Las Vegas City Council voted 5-1 against a motion by Councilwoman Victoria Seaman on Wednesday. She wanted to stop businesses from applying for a cannabis lounge license from the state. Nevada will open the application window for licensing weed lounges for 10 days from Oct.14-27. So, get to it and get your application in. The decision by the council will allow businesses including dispensaries to apply for the state license while the city moves forward to create its own ordinance and regulations.
“It’s going to bring, you know, a whole new vibe and atmosphere, “said cannabis consumer Erik Baum. “As opposed to going to a bar, you don’t have to go out and drink, you can go out and smoke socially with your friends.”
Unincorporated Clark County and Las Vegas will be the only jurisdictions in Southern Nevada to host the lounges, which are akin to taverns, but with no alcohol sales allowed.

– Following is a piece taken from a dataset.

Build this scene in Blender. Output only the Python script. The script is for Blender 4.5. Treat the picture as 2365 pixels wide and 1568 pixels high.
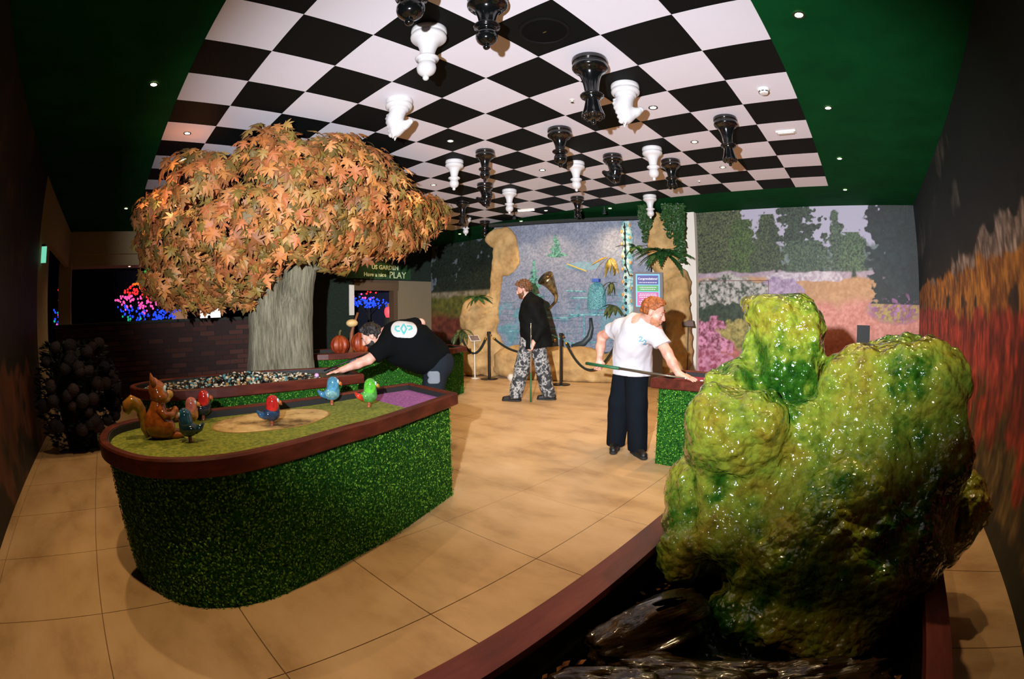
import bpy, math, random
import numpy as np
from mathutils import Matrix, Vector

random.seed(7)
RNG = np.random.default_rng(7)
SC = bpy.context.scene
COL = SC.collection
for o in list(bpy.data.objects):
    bpy.data.objects.remove(o)

# ------------------------------------------------------------------ camera
# 17 mm equisolid fisheye held 1.35 m above the floor, near the corner of the room
YAW, PITCH, ROLL = math.radians(-41.82), math.radians(-3.47), math.radians(-0.37)
fw = Vector((math.sin(YAW) * math.cos(PITCH), math.cos(YAW) * math.cos(PITCH), math.sin(PITCH)))
rt = Vector((math.cos(YAW), -math.sin(YAW), 0))
up = rt.cross(fw)
rt, up = (math.cos(ROLL) * rt + math.sin(ROLL) * up, -math.sin(ROLL) * rt + math.cos(ROLL) * up)
cd = bpy.data.cameras.new('camera')
cd.type = 'PANO'
cd.sensor_fit = 'HORIZONTAL'
cd.sensor_width = 36.0
cd.sensor_height = 36.0 * 1568 / 2365
cd.panorama_type = 'FISHEYE_EQUISOLID'
cd.fisheye_lens = 1117.03 / 2365 * 36.0
cd.fisheye_fov = math.radians(180)
cd.clip_start = 0.02
CAM = bpy.data.objects.new('camera', cd)
COL.objects.link(CAM)
CAM.matrix_world = Matrix(((rt.x, up.x, -fw.x, 0.0), (rt.y, up.y, -fw.y, 0.0), (rt.z, up.z, -fw.z, 1.35), (0, 0, 0, 1)))
SC.camera = CAM

# ------------------------------------------------------------------ world, flash, exposure
W = bpy.data.worlds.new('World')
SC.world = W
W.use_nodes = True
W.node_tree.nodes['Background'].inputs[0].default_value = (0.006, 0.009, 0.012, 1)
W.node_tree.nodes['Background'].inputs[1].default_value = 0.6
SC.view_settings.view_transform = 'Standard'
SC.view_settings.look = 'None'
SC.view_settings.gamma = 1
SC.view_settings.use_curve_mapping = False
SC.view_settings.exposure = 0.0
SC.cycles.use_denoising = True
SC.cycles.max_bounces = 4
SC.cycles.diffuse_bounces = 2
SC.cycles.glossy_bounces = 2
SC.cycles.use_adaptive_sampling = True
SC.cycles.adaptive_threshold = 0.05
SC.cycles.caustics_reflective = False
SC.cycles.caustics_refractive = False
SC.cycles.sample_clamp_indirect = 4.0


def spot(name, loc, target, watts, color, size=60, blend=0.5, radius=0.03):
    d = bpy.data.lights.new(name, 'SPOT')
    d.energy = watts
    d.color = color
    d.spot_size = math.radians(size)
    d.spot_blend = blend
    d.shadow_soft_size = radius
    o = bpy.data.objects.new(name, d)
    COL.objects.link(o)
    o.location = loc
    o.rotation_euler = (Vector(target) - Vector(loc)).to_track_quat('-Z', 'Y').to_euler()
    return o


# the photographer's flash on a bracket, left of and above the lens
FLASH = Vector((0, 0, 1.35)) - rt * 0.36 + up * 0.22
fdir = fw + rt * 0.22 + Vector((0, 0, 0.22))
fl = spot('camera_flash', FLASH, FLASH + fdir, 480, (0.95, 0.97, 1.06), 90, 0.8, 0.02)
_z = -fdir.normalized()
_x = Vector((0, 0, 1)).cross(_z).normalized()
fl.rotation_euler = Matrix((tuple(_x), tuple(_z.cross(_x)), tuple(_z))).transposed().to_euler()
fl.scale = (1.8, 1, 1)
fl.data.use_nodes = True      # fall-off set flatter than a real lamp's, to keep the far room bright
_n, _l = fl.data.node_tree.nodes, fl.data.node_tree.links
_f = _n.new('ShaderNodeLightFalloff')
_f.inputs['Strength'].default_value = 1.0
_f.inputs['Smooth'].default_value = 10.0
_l.new(_f.outputs['Linear'], _n['Emission'].inputs['Strength'])

ZC = 3.227
WARM = (1.0, 0.66, 0.34)

# ------------------------------------------------------------------ helpers
def tag(o, label=None, cat=None, group=None, kind=None):
    if label: o['label'] = label
    if cat: o['category'] = cat
    if group: o['group'] = group
    if kind: o['kind'] = kind
    return o


def empty(name, loc=(0, 0, 0), rz=0.0, label=None, cat=None, group=None):
    o = bpy.data.objects.new(name, None)
    o.empty_display_size = 0.05
    COL.objects.link(o)
    o.location = loc
    o.rotation_euler = (0, 0, rz)
    return tag(o, label, cat, group)


def meshobj(name, verts, faces, mat, parent=None, smooth=False, loc=None):
    me = bpy.data.meshes.new(name)
    me.from_pydata([tuple(v) for v in verts] if not isinstance(verts, np.ndarray) else verts.tolist(), [], faces if isinstance(faces, list) else faces.tolist())
    return link(name, me, mat, parent, smooth, loc)


def link(name, me, mat, parent=None, smooth=False, loc=None):
    o = bpy.data.objects.new(name, me)
    COL.objects.link(o)
    if mat is not None and len(me.materials) == 0:
        for m in (mat if isinstance(mat, (list, tuple)) else [mat]):
            me.materials.append(m)
    if smooth:
        me.polygons.foreach_set('use_smooth', np.ones(len(me.polygons), bool))
    if parent is not None:
        o.parent = parent
    if loc is not None:
        o.location = loc
    return o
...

The businesses will allow marijuana customers to smoke the drug legally for the first time outside of private homes since voters legalized recreational use in 2016. This left out the 40 million or so yearly tourists without a place to legally smoke, having them to resort to doing so illegally in the street, parking garages or hotel rooms, officials have stressed.
But additional state licensing isn’t guaranteed.
Seaman noted before the vote that she had heard from her constituents, and that “they would rather not have them in the residential areas and have them more in the tourist areas, so, I’m not going to be supporting this.”